BEGIN SOURCE MATERIAL
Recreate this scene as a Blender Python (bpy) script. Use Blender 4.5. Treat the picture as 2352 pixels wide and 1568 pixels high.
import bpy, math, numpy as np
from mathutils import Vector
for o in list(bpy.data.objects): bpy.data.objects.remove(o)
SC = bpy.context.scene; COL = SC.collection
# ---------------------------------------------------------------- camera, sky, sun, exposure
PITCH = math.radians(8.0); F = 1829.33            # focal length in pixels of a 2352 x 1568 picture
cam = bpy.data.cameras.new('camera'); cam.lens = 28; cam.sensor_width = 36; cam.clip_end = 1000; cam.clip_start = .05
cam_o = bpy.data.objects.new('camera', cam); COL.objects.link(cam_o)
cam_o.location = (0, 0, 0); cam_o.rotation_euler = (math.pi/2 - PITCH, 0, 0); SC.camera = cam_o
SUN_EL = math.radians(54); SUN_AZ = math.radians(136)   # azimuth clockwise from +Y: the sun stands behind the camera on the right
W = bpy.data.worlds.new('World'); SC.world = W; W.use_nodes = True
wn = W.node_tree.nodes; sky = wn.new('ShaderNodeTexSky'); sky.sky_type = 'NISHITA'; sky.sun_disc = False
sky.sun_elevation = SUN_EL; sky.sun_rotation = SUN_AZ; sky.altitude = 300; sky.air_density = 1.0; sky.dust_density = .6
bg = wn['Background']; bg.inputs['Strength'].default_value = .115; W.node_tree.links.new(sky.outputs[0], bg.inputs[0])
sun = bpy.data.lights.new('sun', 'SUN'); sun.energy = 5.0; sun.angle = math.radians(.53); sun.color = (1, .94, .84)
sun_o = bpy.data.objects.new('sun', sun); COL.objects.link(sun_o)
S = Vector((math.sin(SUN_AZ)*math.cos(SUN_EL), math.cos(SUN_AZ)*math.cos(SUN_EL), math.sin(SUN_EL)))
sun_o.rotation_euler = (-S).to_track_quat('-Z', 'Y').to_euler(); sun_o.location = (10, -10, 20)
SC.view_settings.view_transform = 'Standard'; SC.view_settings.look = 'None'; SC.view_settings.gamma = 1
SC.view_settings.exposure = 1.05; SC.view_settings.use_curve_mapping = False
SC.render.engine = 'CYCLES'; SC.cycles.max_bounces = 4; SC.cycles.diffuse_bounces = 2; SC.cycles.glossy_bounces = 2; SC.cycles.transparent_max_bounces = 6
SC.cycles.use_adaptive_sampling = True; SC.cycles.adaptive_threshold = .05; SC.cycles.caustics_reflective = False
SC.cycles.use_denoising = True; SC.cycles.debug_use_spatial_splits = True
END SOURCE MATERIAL
GOAL OF THE EXERCISE -
Check each line of the data above for the string "pixels" and report only how many lines have it.

EXERCISE RESULT -
2